(Scenes as source code)
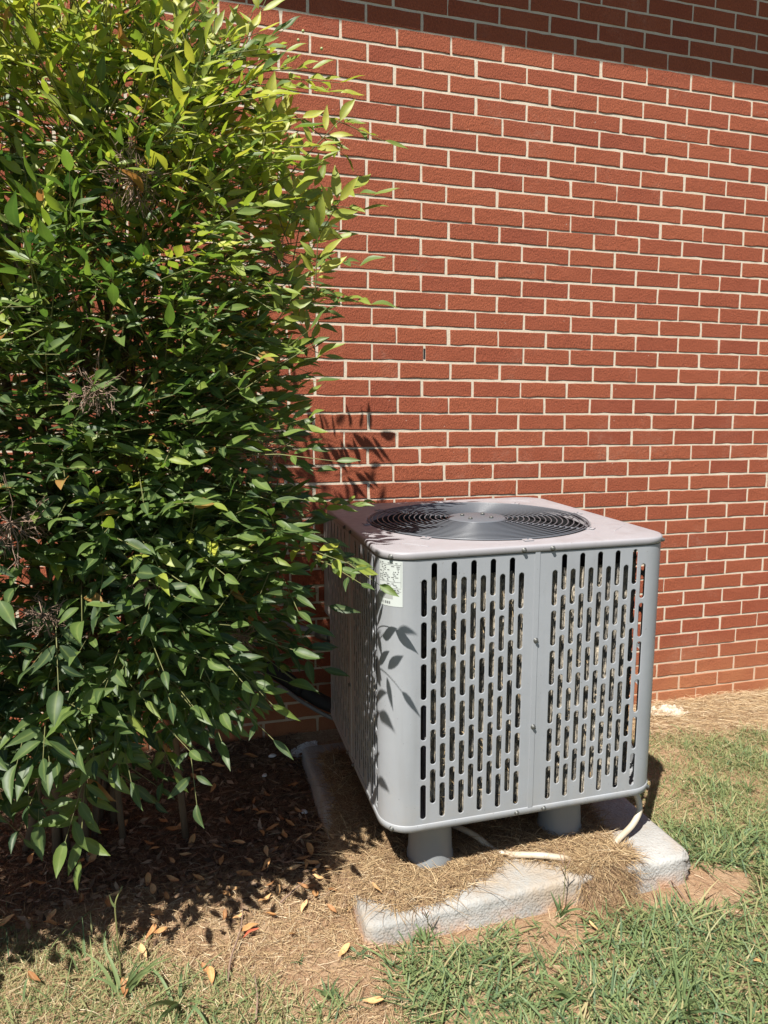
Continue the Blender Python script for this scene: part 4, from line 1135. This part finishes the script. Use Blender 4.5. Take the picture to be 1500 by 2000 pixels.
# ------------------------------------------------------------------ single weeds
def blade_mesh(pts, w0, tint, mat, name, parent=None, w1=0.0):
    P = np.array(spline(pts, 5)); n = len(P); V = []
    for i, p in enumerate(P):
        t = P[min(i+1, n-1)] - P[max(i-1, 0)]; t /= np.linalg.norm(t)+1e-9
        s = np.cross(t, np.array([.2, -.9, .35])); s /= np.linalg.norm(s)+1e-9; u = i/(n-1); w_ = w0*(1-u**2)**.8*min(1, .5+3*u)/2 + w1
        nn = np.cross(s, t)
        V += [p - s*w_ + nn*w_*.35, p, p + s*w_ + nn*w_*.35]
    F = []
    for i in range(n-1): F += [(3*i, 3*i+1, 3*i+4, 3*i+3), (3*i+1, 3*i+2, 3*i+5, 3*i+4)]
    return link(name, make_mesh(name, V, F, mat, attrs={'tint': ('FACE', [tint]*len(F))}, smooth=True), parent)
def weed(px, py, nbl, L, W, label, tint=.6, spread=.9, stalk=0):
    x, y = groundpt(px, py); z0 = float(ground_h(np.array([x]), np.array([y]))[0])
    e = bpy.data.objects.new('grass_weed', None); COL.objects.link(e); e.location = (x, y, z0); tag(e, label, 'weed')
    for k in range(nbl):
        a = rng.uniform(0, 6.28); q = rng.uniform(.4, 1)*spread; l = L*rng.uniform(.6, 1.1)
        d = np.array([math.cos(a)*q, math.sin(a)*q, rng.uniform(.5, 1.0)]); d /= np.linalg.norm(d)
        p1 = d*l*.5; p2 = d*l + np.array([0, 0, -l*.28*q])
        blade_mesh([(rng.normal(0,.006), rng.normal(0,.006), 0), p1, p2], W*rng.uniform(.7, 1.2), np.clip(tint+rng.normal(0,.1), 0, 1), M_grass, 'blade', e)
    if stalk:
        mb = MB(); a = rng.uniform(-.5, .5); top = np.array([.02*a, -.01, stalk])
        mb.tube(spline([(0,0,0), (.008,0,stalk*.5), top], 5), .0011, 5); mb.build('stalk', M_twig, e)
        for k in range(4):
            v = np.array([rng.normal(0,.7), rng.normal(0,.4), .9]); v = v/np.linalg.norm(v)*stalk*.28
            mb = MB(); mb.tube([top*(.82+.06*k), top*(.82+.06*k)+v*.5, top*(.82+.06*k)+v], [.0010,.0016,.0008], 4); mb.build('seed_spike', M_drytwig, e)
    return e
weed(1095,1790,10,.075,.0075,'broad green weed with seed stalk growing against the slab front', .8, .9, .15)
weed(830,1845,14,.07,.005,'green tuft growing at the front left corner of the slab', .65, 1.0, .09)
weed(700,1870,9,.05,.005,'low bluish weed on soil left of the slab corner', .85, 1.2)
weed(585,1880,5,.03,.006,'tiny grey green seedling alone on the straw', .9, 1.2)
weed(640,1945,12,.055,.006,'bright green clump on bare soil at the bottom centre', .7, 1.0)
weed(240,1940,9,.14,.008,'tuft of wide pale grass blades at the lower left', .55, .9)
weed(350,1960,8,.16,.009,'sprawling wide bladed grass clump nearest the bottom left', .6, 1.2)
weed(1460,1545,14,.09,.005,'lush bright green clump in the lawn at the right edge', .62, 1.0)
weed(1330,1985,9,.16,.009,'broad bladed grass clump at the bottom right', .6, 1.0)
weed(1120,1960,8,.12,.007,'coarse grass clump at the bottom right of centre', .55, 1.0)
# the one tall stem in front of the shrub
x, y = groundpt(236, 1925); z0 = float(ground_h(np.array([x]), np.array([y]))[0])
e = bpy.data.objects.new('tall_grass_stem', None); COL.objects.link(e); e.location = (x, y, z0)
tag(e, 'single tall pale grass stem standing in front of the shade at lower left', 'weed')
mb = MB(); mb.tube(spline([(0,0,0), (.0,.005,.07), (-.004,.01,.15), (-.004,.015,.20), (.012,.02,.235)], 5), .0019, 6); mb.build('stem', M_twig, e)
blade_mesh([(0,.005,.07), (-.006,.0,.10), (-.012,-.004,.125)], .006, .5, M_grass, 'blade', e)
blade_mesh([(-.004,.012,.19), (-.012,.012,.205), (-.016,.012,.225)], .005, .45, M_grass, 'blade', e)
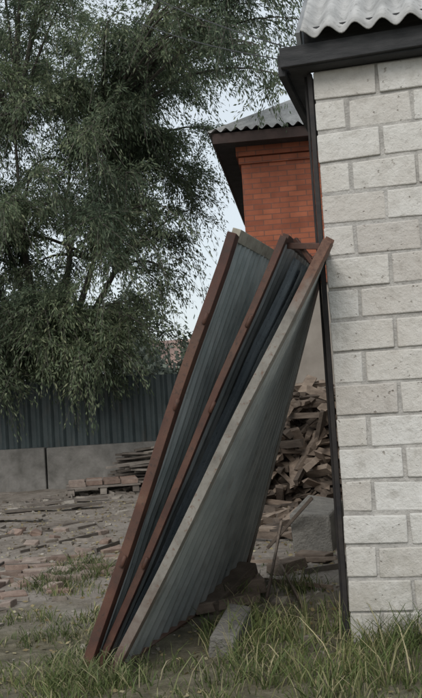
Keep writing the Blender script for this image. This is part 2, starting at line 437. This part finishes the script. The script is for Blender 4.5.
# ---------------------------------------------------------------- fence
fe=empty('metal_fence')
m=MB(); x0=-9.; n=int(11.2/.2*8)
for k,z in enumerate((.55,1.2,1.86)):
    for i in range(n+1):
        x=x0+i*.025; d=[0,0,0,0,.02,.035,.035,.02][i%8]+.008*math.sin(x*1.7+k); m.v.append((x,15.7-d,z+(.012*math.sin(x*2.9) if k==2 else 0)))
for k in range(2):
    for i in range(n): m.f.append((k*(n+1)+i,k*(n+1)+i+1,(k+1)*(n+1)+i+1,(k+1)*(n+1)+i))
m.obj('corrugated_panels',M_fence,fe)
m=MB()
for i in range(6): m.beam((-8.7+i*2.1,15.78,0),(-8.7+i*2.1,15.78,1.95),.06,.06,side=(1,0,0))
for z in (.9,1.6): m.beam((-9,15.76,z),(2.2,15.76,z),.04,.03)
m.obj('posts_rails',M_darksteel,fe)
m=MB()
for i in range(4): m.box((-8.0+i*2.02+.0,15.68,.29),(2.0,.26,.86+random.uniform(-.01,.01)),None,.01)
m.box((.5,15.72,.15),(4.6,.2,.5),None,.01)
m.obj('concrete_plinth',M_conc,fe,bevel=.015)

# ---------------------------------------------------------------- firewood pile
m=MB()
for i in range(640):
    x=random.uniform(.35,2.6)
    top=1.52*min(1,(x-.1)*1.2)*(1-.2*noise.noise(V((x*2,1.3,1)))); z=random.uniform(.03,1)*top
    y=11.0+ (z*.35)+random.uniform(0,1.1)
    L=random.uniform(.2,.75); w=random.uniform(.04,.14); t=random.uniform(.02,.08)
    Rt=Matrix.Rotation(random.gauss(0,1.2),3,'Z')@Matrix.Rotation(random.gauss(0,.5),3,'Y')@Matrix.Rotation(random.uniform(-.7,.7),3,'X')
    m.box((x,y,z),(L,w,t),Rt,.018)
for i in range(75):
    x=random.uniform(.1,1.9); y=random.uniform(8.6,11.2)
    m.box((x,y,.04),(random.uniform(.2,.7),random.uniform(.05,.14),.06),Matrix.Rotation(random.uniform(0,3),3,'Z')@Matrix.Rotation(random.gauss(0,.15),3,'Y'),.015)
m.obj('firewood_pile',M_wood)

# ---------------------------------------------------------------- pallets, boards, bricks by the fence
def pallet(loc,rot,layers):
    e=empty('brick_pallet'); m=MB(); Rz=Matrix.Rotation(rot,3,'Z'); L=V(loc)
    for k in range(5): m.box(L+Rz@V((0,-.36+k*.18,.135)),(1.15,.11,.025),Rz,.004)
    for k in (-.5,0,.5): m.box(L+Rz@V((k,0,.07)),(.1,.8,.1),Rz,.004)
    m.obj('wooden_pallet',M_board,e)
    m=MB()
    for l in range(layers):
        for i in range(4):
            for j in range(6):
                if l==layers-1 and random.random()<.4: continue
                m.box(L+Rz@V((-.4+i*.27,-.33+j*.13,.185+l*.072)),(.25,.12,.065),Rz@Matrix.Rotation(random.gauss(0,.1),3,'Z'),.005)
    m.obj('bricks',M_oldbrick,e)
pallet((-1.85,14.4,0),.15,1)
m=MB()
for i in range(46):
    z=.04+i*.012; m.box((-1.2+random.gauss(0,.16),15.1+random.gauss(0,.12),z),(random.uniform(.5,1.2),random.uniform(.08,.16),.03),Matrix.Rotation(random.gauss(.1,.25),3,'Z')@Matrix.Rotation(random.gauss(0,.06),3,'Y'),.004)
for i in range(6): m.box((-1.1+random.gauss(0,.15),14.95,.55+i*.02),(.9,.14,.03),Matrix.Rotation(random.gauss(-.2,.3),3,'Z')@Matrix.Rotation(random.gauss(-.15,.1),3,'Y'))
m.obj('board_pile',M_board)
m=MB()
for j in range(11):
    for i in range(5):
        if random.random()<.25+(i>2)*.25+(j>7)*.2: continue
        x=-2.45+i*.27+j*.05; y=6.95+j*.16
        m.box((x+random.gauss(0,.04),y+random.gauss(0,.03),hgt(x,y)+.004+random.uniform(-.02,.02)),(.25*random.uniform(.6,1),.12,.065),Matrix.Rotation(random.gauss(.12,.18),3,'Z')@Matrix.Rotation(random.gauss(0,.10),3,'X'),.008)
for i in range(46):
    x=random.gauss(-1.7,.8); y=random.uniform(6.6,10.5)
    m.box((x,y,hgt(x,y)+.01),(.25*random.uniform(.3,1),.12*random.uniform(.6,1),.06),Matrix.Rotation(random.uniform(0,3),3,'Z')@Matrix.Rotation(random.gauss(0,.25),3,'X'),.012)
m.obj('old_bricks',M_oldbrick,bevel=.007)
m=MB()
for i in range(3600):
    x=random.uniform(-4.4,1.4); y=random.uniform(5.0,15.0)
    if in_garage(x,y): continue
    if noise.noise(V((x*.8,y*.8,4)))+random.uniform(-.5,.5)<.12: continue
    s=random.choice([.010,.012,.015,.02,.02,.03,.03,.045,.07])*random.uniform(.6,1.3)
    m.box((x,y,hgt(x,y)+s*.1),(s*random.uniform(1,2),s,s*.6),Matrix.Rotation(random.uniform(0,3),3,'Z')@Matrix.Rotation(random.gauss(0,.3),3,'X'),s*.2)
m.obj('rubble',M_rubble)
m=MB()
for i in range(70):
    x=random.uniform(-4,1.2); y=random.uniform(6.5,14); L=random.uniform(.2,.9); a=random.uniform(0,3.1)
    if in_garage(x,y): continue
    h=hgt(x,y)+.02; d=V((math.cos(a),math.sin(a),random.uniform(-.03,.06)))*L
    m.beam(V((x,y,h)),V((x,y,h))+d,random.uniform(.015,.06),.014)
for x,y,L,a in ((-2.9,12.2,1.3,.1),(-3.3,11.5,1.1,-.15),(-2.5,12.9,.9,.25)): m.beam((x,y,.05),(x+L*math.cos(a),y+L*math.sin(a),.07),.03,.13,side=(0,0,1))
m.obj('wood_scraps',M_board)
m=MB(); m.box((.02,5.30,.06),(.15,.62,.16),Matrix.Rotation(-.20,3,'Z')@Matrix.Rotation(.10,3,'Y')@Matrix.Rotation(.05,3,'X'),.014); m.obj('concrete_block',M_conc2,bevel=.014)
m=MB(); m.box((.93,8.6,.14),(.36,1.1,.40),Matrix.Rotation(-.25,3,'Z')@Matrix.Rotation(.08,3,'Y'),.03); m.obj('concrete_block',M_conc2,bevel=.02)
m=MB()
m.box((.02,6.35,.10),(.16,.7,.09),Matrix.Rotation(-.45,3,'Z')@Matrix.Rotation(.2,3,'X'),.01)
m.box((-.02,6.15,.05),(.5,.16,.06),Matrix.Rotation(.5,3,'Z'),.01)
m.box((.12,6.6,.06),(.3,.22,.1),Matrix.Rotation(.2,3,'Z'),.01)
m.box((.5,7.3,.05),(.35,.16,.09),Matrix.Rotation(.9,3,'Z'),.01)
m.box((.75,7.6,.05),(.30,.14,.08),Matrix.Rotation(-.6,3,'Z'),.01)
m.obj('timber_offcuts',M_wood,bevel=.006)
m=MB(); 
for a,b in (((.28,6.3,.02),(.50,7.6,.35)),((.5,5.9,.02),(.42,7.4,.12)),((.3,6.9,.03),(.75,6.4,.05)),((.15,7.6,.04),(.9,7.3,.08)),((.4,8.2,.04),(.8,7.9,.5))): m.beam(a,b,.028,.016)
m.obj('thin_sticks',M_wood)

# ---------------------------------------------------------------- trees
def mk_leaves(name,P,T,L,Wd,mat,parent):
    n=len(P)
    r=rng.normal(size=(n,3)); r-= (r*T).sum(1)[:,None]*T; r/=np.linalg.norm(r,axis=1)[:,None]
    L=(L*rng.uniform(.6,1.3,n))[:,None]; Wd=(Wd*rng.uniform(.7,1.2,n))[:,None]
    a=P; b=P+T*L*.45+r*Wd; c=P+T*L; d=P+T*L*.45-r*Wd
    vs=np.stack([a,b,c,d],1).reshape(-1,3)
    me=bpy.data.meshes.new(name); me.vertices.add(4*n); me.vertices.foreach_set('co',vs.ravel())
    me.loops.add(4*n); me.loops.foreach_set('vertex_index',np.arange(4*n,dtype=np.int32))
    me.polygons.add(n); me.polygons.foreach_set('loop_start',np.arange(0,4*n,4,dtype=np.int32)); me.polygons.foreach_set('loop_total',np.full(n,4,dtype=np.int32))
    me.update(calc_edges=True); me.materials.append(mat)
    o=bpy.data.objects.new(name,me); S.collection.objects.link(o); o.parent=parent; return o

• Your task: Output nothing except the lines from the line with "Keep writing the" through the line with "m.obj('concrete_plinth',M_conc,fe,bevel=.015)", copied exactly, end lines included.

• Result of this task:
Keep writing the Blender script for this image. This is part 2, starting at line 437. This part finishes the script. The script is for Blender 4.5.
# ---------------------------------------------------------------- fence
fe=empty('metal_fence')
m=MB(); x0=-9.; n=int(11.2/.2*8)
for k,z in enumerate((.55,1.2,1.86)):
    for i in range(n+1):
        x=x0+i*.025; d=[0,0,0,0,.02,.035,.035,.02][i%8]+.008*math.sin(x*1.7+k); m.v.append((x,15.7-d,z+(.012*math.sin(x*2.9) if k==2 else 0)))
for k in range(2):
    for i in range(n): m.f.append((k*(n+1)+i,k*(n+1)+i+1,(k+1)*(n+1)+i+1,(k+1)*(n+1)+i))
m.obj('corrugated_panels',M_fence,fe)
m=MB()
for i in range(6): m.beam((-8.7+i*2.1,15.78,0),(-8.7+i*2.1,15.78,1.95),.06,.06,side=(1,0,0))
for z in (.9,1.6): m.beam((-9,15.76,z),(2.2,15.76,z),.04,.03)
m.obj('posts_rails',M_darksteel,fe)
m=MB()
for i in range(4): m.box((-8.0+i*2.02+.0,15.68,.29),(2.0,.26,.86+random.uniform(-.01,.01)),None,.01)
m.box((.5,15.72,.15),(4.6,.2,.5),None,.01)
m.obj('concrete_plinth',M_conc,fe,bevel=.015)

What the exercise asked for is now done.